本書を手に取られた方には,「言語の設計が私のソフトウェア設計に何の役に立つのか」と疑問に思われる方もいらっしゃるかもしれません。しかし,言語とは本質的にインターフェースであり,ソフトウェアデザインの本質も人間とコンピュータの間のインターフェースです。APIのIもインターフェースですし。本書が教えてくれるのは,ソフトウェア設計全般につきものの,「人間の持つ暗黙の仮定」や「技術的制約のもとでの最善の選択」などです。それは,言語に限定されず普遍的なデザイン原則です。
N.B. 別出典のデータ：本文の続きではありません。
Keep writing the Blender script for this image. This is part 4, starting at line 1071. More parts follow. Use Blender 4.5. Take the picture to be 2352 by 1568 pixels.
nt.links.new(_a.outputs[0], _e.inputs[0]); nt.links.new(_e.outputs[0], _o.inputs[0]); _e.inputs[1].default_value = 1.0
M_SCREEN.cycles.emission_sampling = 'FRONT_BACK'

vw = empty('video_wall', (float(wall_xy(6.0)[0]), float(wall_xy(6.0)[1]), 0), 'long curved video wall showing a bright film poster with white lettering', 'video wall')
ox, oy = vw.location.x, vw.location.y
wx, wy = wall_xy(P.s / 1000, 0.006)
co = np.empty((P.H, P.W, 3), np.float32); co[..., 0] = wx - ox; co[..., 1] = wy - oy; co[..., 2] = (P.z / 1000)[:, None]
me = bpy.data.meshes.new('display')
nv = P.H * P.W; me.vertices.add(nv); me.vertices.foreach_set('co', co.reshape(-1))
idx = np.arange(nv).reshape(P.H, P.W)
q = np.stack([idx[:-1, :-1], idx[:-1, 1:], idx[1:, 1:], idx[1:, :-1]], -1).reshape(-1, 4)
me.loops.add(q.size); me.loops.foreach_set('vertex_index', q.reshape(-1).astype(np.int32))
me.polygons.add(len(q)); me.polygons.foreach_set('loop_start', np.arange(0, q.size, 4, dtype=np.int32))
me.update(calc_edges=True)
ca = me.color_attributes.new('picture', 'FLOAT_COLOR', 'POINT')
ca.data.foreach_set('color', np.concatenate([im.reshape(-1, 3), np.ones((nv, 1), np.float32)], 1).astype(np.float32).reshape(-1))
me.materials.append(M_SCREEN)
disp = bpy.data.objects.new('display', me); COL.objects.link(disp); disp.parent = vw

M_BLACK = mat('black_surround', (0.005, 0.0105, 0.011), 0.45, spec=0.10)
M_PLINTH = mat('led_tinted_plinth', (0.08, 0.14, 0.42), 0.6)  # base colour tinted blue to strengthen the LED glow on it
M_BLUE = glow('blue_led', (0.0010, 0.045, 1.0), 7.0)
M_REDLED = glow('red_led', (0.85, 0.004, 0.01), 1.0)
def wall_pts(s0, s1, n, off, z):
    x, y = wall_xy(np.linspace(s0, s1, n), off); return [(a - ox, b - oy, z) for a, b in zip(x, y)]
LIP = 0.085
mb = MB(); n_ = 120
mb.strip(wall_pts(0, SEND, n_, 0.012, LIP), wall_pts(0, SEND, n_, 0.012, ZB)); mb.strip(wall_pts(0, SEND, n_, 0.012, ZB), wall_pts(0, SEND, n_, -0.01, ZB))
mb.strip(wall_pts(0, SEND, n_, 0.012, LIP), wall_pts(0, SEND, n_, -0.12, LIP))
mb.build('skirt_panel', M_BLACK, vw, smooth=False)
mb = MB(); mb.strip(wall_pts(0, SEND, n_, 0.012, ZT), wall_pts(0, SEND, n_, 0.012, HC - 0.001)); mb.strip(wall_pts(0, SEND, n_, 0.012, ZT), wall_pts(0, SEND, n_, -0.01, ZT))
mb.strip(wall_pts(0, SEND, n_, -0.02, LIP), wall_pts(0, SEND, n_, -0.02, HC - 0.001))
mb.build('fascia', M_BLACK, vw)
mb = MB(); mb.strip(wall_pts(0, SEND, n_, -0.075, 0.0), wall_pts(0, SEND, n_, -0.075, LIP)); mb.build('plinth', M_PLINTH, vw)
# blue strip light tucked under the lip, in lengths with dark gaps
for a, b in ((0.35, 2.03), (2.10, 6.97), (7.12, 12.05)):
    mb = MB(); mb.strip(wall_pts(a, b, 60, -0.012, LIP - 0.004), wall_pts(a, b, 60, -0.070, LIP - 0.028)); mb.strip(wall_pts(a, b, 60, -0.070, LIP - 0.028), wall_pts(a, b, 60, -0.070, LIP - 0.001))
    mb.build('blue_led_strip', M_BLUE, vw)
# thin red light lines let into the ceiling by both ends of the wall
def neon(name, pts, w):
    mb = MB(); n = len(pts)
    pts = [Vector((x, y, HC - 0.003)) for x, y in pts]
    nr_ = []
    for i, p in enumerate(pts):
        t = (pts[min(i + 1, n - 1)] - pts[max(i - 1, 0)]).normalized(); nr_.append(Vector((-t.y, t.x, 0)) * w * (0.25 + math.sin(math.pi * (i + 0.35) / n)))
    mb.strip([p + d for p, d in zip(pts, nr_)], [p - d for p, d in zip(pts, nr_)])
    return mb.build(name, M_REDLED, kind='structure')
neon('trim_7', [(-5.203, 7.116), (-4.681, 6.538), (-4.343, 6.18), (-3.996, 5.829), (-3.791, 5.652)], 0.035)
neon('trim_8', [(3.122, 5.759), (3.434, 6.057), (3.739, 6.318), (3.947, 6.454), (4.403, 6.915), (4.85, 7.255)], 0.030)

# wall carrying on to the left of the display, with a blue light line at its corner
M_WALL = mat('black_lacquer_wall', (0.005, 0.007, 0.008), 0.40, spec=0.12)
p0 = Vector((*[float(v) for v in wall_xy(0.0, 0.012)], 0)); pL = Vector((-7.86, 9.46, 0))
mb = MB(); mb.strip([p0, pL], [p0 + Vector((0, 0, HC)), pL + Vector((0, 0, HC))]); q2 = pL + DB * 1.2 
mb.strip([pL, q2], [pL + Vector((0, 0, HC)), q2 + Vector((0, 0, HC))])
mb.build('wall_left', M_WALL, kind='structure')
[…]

Ruby普及の立役者であり,著名なソフトウェアコンサルタントである「達人プログラマー」Dave Thomas氏はかつてこのように言いました。「ソフトウェア開発は,そのアプリケーション専用のドメイン特化言語を開発する過程である」と。つまり,プログラミング言語のデザインは,多くのプログラマにとって遠く離れたことのように感じられるかもしれませんが,実際にはプログラマの日常と本質的にそう変わらないことなのです。
本書の語るAPIデザインの原則が,みなさんのソフトウェア開発に役立つことうけあいです。